Second round of OLCC checks show more stores selling alcohol to minors


What a difference seven days can make.

According to Tigard Police, about 40 percent of tested Tigard businesses willingly sold alcohol to minors during a recent sting. That number is up dramatically from just a week earlier.

Tigard Police and the Oregon Liquor Control Commission conducted two stings of Tigard businesses over the past few weeks.
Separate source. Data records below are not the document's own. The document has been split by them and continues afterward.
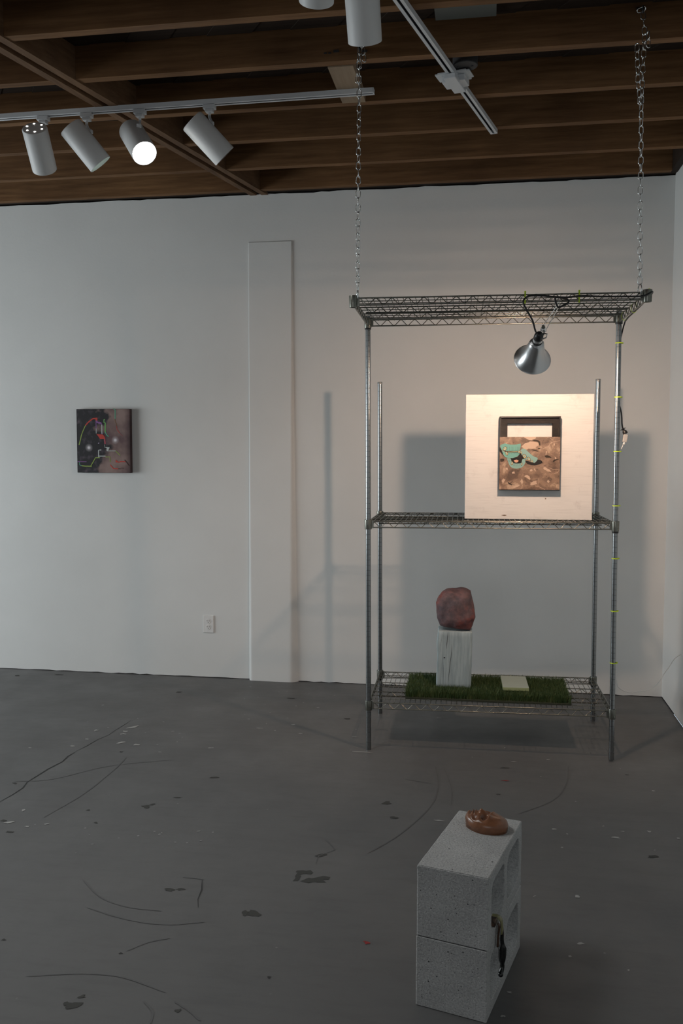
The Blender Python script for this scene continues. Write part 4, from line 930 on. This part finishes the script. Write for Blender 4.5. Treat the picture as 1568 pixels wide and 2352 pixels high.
pl([(720, 985), (668, 990), (668, 1145)], 20, 'pale'); pl([(668, 1108), (805, 1108)], 18, 'pale'); pl([(690, 1140), (605, 1140), (510, 1300)], 16, 'green'); pl([(525, 1312), (400, 1310), (325, 1302)], 20, 'green'); pl([(325, 1300), (285, 1285), (285, 1230)], 12, 'teal'); pl([(245, 1220), (425, 1220)], 12, 'purple')
pl([(805, 1125), (890, 1125), (895, 1225)], 15, 'green'); pl([(893, 1280), (960, 1358), (1050, 1360)], 16, 'red'); pl([(1050, 1360), (1105, 1360)], 10, 'dark'); pl([(1110, 1345), (1170, 1350)], 9, 'dark')
pg([(1003, 1175), (1060, 1225), (1005, 1240)], 'red'); pl([(1050, 1235), (1105, 1215), (1200, 1218)], 18, 'red'); pl([(1180, 1180), (1270, 1298)], 16, 'dark')
for z_ in (0, 1): pass
obj('canvas', bm, mats_, pt)
# ------------------------------------------------------------------ wall outlet
oc = Vector((-1.777, YW, .3565))
ou = thing('wall_outlet', 'white double socket outlet low on the back wall left of the pilaster', 'outlet', oc)
bm = B(); box(bm, (-.0355, -.007, -.057), (.0355, .001, .057), bev=.002); obj('cover_plate', bm, WHITEP, ou)
for s in (1, -1):
    bm = B(); lathe(bm, [(0, 0), (.0155, 0), (.0165, -.0015), (.0165, -.003), (0, -.003)], Matrix.Translation((0, -.0094, s*.0195)) @ Matrix.Rotation(PI/2, 4, 'X'), seg=24)
    r = obj('receptacle', bm, WHITEP, ou, smooth=40)
    bm = B()
    for x in (-.0065, .0065): box(bm, (x-.0012, -.0098, s*.0195-.001), (x+.0012, -.0090, s*.0195+.008))
    lathe(bm, [(0, -.0005), (.0026, -.0005), (.0026, .0005), (0, .0005)], Matrix.Translation((0, -.0094, s*.0195-.008)) @ Matrix.Rotation(PI/2, 4, 'X'), seg=12)
    obj('slots', bm, SLOT, r)
bm = B(); lathe(bm, [(0, 0), (.0022, 0), (.0022, .001), (0, .001)], Matrix.Translation((0, -.007, 0)) @ Matrix.Rotation(PI/2, 4, 'X'), seg=10); obj('screw', bm, WHITEP, ou)
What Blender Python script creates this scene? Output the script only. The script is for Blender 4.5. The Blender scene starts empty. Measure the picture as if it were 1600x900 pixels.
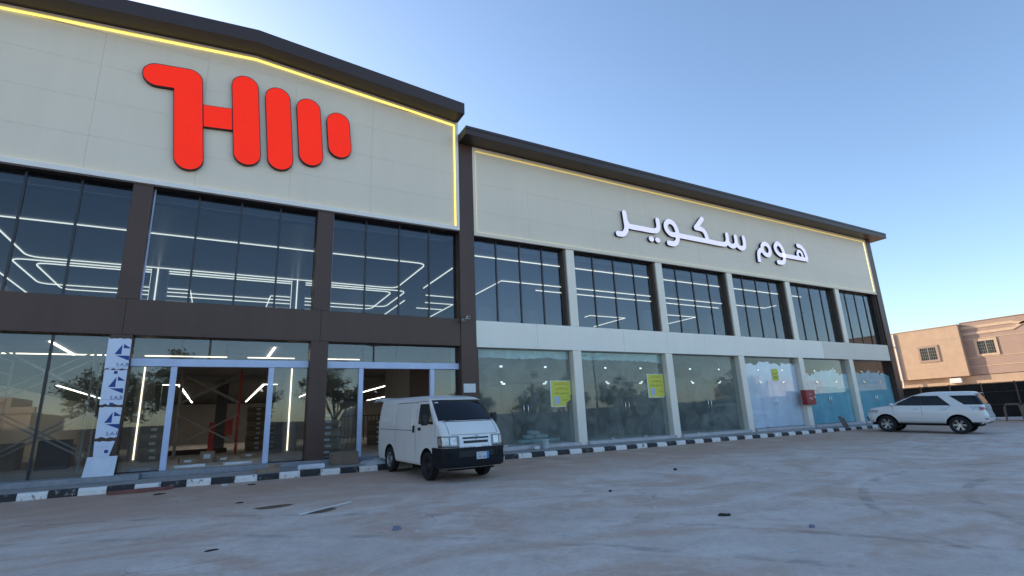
import bpy, bmesh, math, random, unicodedata
import numpy as np
from mathutils import Vector, Matrix

random.seed(7)
RNG = np.random.default_rng(7)
scene = bpy.context.scene
COL = scene.collection

# ------------------------------------------------------------------ camera, sky, sun, exposure
YAW, PITCH, ROLL = math.radians(29.7177), math.radians(14.3079), math.radians(-2.4717)
CAM_Z = 1.263
_f = Vector((math.sin(YAW) * math.cos(PITCH), math.cos(YAW) * math.cos(PITCH), math.sin(PITCH)))
_r = Vector((math.cos(YAW), -math.sin(YAW), 0))
_u = _r.cross(_f)
_r2 = _r * math.cos(ROLL) + _u * math.sin(ROLL)
_u2 = -_r * math.sin(ROLL) + _u * math.cos(ROLL)
cam_data = bpy.data.cameras.new("camera")
cam_data.sensor_width = 36.0
cam_data.lens = 806.6155 * 36.0 / 1600.0
cam_data.clip_start = 0.05
cam_data.clip_end = 3000
cam = bpy.data.objects.new("camera", cam_data)
cam.matrix_world = Matrix(((_r2.x, _u2.x, -_f.x, 0), (_r2.y, _u2.y, -_f.y, 0), (_r2.z, _u2.z, -_f.z, CAM_Z), (0, 0, 0, 1)))
COL.objects.link(cam)
scene.camera = cam

SUN_AZ, SUN_EL = math.radians(-20), math.radians(18)      # azimuth from +Y towards +X
world = bpy.data.worlds.new("World")
scene.world = world
world.use_nodes = True
wn = world.node_tree
wn.nodes.clear()
_sky = wn.nodes.new("ShaderNodeTexSky")
_sky.sky_type = 'NISHITA'
_sky.sun_disc = False
_sky.sun_elevation = SUN_EL
_sky.sun_rotation = SUN_AZ
_sky.altitude = 600
_sky.air_density = 1.0
_sky.dust_density = 1.2
_sky.ozone_density = 2.0
_bg = wn.nodes.new("ShaderNodeBackground")
_bg.inputs[1].default_value = 0.15
_wo = wn.nodes.new("ShaderNodeOutputWorld")
wn.links.new(_sky.outputs[0], _bg.inputs[0])
wn.links.new(_bg.outputs[0], _wo.inputs[0])

sun_data = bpy.data.lights.new("sun", 'SUN')
sun_data.energy = 4.0
sun_data.angle = math.radians(0.5)
sun_data.color = (1.0, 0.80, 0.58)
sun = bpy.data.objects.new("sun", sun_data)
_sv = Vector((math.sin(SUN_AZ) * math.cos(SUN_EL), math.cos(SUN_AZ) * math.cos(SUN_EL), math.sin(SUN_EL)))
sun.rotation_euler = (-_sv).to_track_quat('-Z', 'Y').to_euler()
sun.location = (-30, 40, 40)
COL.objects.link(sun)

scene.view_settings.view_transform = 'Standard'
scene.view_settings.look = 'None'
scene.view_settings.gamma = 1.0
scene.view_settings.exposure = 1.06
scene.view_settings.use_curve_mapping = False
scene.render.engine = 'CYCLES'
scene.cycles.use_denoising = True
scene.cycles.max_bounces = 8
scene.cycles.diffuse_bounces = 4
scene.cycles.glossy_bounces = 4
scene.cycles.transparent_max_bounces = 24
scene.cycles.sample_clamp_indirect = 6.0
scene.cycles.caustics_reflective = False
scene.cycles.caustics_refractive = False


# ------------------------------------------------------------------ materials
MATS = {}


def mat(name, color=(0.5, 0.5, 0.5), rough=0.6, metal=0.0, var=0.08, scale=3.0, bump=0.0, bscale=40.0,
        emit=None, estr=0.0, coat=0.0, spec=0.5, chip=None, streak=0.0):
    if name in MATS:
        return MATS[name]
    m = bpy.data.materials.new(name)
    m.use_nodes = True
    nt = m.node_tree
    b = nt.nodes["Principled BSDF"]
    b.inputs["Roughness"].default_value = rough
    b.inputs["Metallic"].default_value = metal
    b.inputs["Specular IOR Level"].default_value = spec
    b.inputs["Coat Weight"].default_value = coat
    b.inputs["Coat Roughness"].default_value = 0.05
    tc = nt.nodes.new("ShaderNodeTexCoord")
    nz = nt.nodes.new("ShaderNodeTexNoise")
    nz.inputs["Scale"].default_value = scale
    nz.inputs["Detail"].default_value = 6
    nz.inputs["Roughness"].default_value = 0.6
    nt.links.new(tc.outputs["Object"], nz.inputs["Vector"])
    rmp = nt.nodes.new("ShaderNodeValToRGB")
    rmp.color_ramp.elements[0].position = 0.3
    rmp.color_ramp.elements[1].position = 0.7
    lo = [max(0, c * (1 - var)) for c in color]
    hi = [min(1, c * (1 + var)) for c in color]
    rmp.color_ramp.elements[0].color = (*lo, 1)
    rmp.color_ramp.elements[1].color = (*hi, 1)
    nt.links.new(nz.outputs[0], rmp.inputs[0])
    last = rmp.outputs[0]
    if streak > 0:                              # dust washed down the panels
        mp = nt.nodes.new("ShaderNodeMapping")
        mp.inputs["Scale"].default_value = (2.2, 2.2, 0.10)
        gp = nt.nodes.new("ShaderNodeNewGeometry")
        nt.links.new(gp.outputs["Position"], mp.inputs[0])
        n4 = nt.nodes.new("ShaderNodeTexNoise")
        n4.inputs["Scale"].default_value = 1.0
        n4.inputs["Detail"].default_value = 7
        n4.inputs["Roughness"].default_value = 0.65
        nt.links.new(mp.outputs[0], n4.inputs["Vector"])
        m4 = nt.nodes.new("ShaderNodeMapRange")
        m4.inputs[1].default_value = 0.3
        m4.inputs[2].default_value = 0.7
        m4.inputs[3].default_value = 1 - streak
        m4.inputs[4].default_value = 1 + streak
        nt.links.new(n4.outputs[0], m4.inputs[0])
        mm = nt.nodes.new("ShaderNodeVectorMath"); mm.operation = 'SCALE'
        nt.links.new(last, mm.inputs[0])
        nt.links.new(m4.outputs[0], mm.inputs[3])
        last = mm.outputs[0]
    if chip:                                    # worn paint: bare colour showing through, (colour, threshold, scale)
        n3 = nt.nodes.new("ShaderNodeTexNoise")
        n3.inputs["Scale"].default_value = chip[2]
        n3.inputs["Detail"].default_value = 7
        n3.inputs["Roughness"].default_value = 0.65
        gpos = nt.nodes.new("ShaderNodeNewGeometry")
        nt.links.new(gpos.outputs["Position"], n3.inputs["Vector"])
        mr = nt.nodes.new("ShaderNodeMapRange")
        mr.inputs[1].default_value = chip[1]
        mr.inputs[2].default_value = chip[1] + 0.05
        nt.links.new(n3.outputs[0], mr.inputs[0])
        mx = nt.nodes.new("ShaderNodeMix"); mx.data_type = 'RGBA'
        nt.links.new(mr.outputs[0], mx.inputs[0])
        nt.links.new(last, mx.inputs[6])
        mx.inputs[7].default_value = (*chip[0], 1)
        last = mx.outputs[2]
    nt.links.new(last, b.inputs["Base Color"])
    if bump > 0:
        n2 = nt.nodes.new("ShaderNodeTexNoise")
        n2.inputs["Scale"].default_value = bscale
        n2.inputs["Detail"].default_value = 4
        nt.links.new(tc.outputs["Object"], n2.inputs["Vector"])
        bp = nt.nodes.new("ShaderNodeBump")
        bp.inputs["Strength"].default_value = bump
        bp.inputs["Distance"].default_value = 0.02
        nt.links.new(n2.outputs[0], bp.inputs["Height"])
        nt.links.new(bp.outputs[0], b.inputs["Normal"])
    if emit:
        b.inputs["Emission Color"].default_value = (*emit, 1)
        b.inputs["Emission Strength"].default_value = estr
    MATS[name] = m
    return m


def emission_mat(name, color, strength):
    m = mat(name, color=[min(.8, c * .8) for c in color], rough=0.5, var=0.02, emit=color, estr=strength)
    return m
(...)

On March 30, police and OLCC inspectors used a 19-year-old volunteer to enter seven stores and bars and attempt to purchase alcohol.

On that day, the city boasted an 86 percent compliance rate.

But a week later, on April 7, four of 10 businesses included in that sting sold alcohol to the man, giving the city a compliance rate of just 60 percent.

According to police, the volunteer showed his Oregon-issued ID when asked, which showed his birthday as underage.

It is illegal for anyone under the age of 21 to purchase alcohol in the state.

This isn’t the first time that the city has seen dramatically different results from its stings. Tigard’s compliance rate has fluctuated wildly. In 2010, the city boasted a 97 percent compliance. A year earlier, it was 30 percent.

Christie Scott, a spokeswoman with the Oregon Liquor Control Commission said that drastic changes in compliance checks aren’t unexpected.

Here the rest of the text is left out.